"We'd been together at Maria Alejandrina Cervantes' house until after three, when she herself sent the musicians away and turned out the lights in the dancing courtyard so that her pleasurable mulatto girls could get some rest…Maria Alejandrina Cervantes was the most elegant and the most tender woman I have ever known, and the most serviceable in bed, but she was also the strictest. She'd been born and reared here, and here she lived, in a house with open doors, with several rooms for rent and an enormous courtyard for dancing lit by lantern gourds bought in the Chinese bazaars of Paramaribo."

This quote, taken from the middle of the third chapter, highlights another way that magic realism works within the narrative. Maria Alejandrina Cervantes is a whore, but the description of her persona and her home does not seem to condemn her or her girls for their profession, which comes as a surprise in a culture that censors women's sexuality so strictly. In the novel, Maria is not depicted as a shameful woman with a dirty profession, but as a beautiful woman who taught all the men of the community about sex. It seems that women in this Colombian culture can either accept the strict social codes governing their sexuality, or they can completely discard them; no in-between is presented.

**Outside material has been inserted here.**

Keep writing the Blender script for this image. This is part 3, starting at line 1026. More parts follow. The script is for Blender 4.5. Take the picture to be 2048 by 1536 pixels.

Márquez's incorporation of details such as the musicians, the dancing courtyard, and the lanterns all make Maria's house seem like some sort of paradise with colored lamps; it seems a far cry from the neon glow of a red light district in a city. This illumination of the mundane by means of almost fantastical imagery is notable in this instance because it praises something that is usually degraded. Márquez's use of magical realism allows him to avoid invoking traditional cultural perceptions when he so desires, and present reality in a refreshing way to the reader.